Ora, esta situação levanta pelo menos três questões importantes:
1.0º- A diferença entre a aprendizagem ao longo da vida e a formação para a empregabilidade. A primeira é muito importante, sobretudo para quem está empregado, e devia ser estimulada a partir de incentivos dados diretamente aos empresários que valorizassem este tipo de investimento nos seus funcionários. No entanto, não deve ser estendida de forma indiscriminada a ativos e desempregados sob pena de se tornar uma espécie de subsídio de desemprego pobre e encapotado. Casos há em que os potenciais formandos já comparam ofertas não pela qualidade pedagógica ou pela novidade do tema mas pelo facto de pagar ou não subsídio de refeição. Com as exceções relativas aos ativos, a formação, e sobretudo nos tempos que correm, deve ser sobretudo orientada pelo potencial de empregabilidade. Por conta de outrem ou por conta própria. E isso quer provavelmente dizer que as empresas privadas ou os organismos públicos envolvidos na oferta de formação não deviam ser autorizados a repetir ofertas formativas caso não consigam apresentar taxas convincentes de empregabilidade.

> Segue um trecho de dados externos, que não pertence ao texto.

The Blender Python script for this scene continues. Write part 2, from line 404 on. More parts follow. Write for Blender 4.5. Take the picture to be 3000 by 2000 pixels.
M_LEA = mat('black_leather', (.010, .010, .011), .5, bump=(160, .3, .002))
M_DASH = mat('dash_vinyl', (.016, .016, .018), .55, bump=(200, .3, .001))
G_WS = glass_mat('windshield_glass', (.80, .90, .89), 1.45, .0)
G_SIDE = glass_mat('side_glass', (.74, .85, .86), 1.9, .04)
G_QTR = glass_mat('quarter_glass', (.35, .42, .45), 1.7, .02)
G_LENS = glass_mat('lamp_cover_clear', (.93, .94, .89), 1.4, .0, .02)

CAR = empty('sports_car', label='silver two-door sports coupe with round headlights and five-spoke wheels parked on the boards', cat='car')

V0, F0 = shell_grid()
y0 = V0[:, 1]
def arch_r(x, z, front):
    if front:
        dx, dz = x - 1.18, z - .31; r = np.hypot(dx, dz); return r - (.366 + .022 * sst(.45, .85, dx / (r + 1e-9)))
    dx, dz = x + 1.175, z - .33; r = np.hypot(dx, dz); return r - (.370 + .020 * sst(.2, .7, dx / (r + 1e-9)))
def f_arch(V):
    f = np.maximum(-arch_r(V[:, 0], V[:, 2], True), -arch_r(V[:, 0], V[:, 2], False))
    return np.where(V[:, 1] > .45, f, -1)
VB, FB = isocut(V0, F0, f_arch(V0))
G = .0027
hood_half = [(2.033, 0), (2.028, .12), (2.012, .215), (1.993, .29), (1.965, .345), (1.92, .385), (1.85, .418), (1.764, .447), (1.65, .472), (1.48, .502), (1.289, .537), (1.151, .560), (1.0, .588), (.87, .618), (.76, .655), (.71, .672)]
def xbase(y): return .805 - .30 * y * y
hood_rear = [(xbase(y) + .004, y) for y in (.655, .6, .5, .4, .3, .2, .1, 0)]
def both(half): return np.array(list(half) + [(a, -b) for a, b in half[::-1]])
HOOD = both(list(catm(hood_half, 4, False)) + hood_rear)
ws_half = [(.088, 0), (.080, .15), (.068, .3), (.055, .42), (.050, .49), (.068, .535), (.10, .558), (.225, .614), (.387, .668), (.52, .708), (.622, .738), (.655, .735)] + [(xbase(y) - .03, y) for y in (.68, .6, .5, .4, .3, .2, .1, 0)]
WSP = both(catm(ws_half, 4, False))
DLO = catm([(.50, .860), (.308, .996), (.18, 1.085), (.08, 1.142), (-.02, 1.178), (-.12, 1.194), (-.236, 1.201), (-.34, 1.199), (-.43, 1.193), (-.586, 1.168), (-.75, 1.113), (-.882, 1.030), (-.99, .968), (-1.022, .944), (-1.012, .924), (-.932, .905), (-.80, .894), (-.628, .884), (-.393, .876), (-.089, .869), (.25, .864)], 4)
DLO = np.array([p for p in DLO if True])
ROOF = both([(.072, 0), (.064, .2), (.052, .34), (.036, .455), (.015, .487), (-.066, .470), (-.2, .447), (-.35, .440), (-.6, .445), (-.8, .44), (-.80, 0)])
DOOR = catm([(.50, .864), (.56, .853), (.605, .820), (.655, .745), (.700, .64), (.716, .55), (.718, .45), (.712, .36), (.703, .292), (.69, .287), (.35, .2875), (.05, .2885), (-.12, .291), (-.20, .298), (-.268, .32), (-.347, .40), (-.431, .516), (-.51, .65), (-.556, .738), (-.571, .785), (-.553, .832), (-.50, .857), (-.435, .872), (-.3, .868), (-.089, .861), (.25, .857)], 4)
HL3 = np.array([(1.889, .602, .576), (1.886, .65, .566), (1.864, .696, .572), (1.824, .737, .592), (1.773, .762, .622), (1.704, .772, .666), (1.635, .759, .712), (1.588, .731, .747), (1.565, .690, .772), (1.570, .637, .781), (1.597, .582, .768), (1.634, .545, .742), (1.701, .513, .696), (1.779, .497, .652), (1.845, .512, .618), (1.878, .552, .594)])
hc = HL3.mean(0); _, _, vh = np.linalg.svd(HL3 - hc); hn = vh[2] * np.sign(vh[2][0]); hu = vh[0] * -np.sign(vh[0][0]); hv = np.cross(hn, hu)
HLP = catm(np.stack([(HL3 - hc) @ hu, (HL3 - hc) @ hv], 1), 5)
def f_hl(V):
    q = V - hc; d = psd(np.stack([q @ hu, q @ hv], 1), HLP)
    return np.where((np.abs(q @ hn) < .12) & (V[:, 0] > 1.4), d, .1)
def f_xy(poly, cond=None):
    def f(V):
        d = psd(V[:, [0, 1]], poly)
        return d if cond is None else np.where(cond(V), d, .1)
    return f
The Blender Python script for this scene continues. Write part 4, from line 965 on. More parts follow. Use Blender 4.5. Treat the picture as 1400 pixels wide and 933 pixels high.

2.0º - A segunda questão prende-se com o perfil de qualificações. Há um, para todo o país, feito pela Agência Nacional para as Qualificações. Questiono-me, no entanto, se tomará em consideração a evolução tecnológica associada a cada função. É que, por exemplo, um "técnico de calçado" hoje já não é forçosamente um operador manual indiferenciado.
3.º - Por último, e pedra de toque de tudo isto, a falta de conhecimento do território e a pouca atenção prestada aos seus legítimos representantes - as autarquias. Profundas conhecedoras da realidade local, as autarquias podem prestar um valiosíssimo contributo no filtro a que devem estar sujeitas as ofertas de formação para um determinado território ou setor. O sistema fechado que flui entre o Ministério da Educação, o Instituto de Emprego e Formação Profissional, as associações empresariais e a miríade de empresas/gabinetes privados envolvidos na oferta formativa, não produz resultados satisfatórios e protagoniza uma ação endogâmica e desligada da realidade. E a solução não passa por criar mais conselhos consultivos, plataformas ou redes. Nem por pedir mais pareceres ou estudos às autarquias (ou até às escolas) que depois as estruturas centrais não levam em conta. É preciso apenas apostar nos indicadores de resultados (sobretudo o índice de empregabilidade gerado pela formação) e através destes avaliar a qualidade da oferta e, de uma vez por todas, atribuir às câmaras municipais ou comunidades intermunicipais um voto de qualidade ou um parecer vinculativo sobre os planos de cursos para determinado território.
Sem passos destes continuaremos a viver no país em que é possível ouvir a um secretário de Estado que o problema dos pequenos agricultores com relação à coleta obrigatória (para vender três molhos de couves ou um saco de batatas) não se põe, porque "hoje em dia qualquer agricultor, nos campos ou no curral, consegue emitir uma fatura a partir do seu iPad!".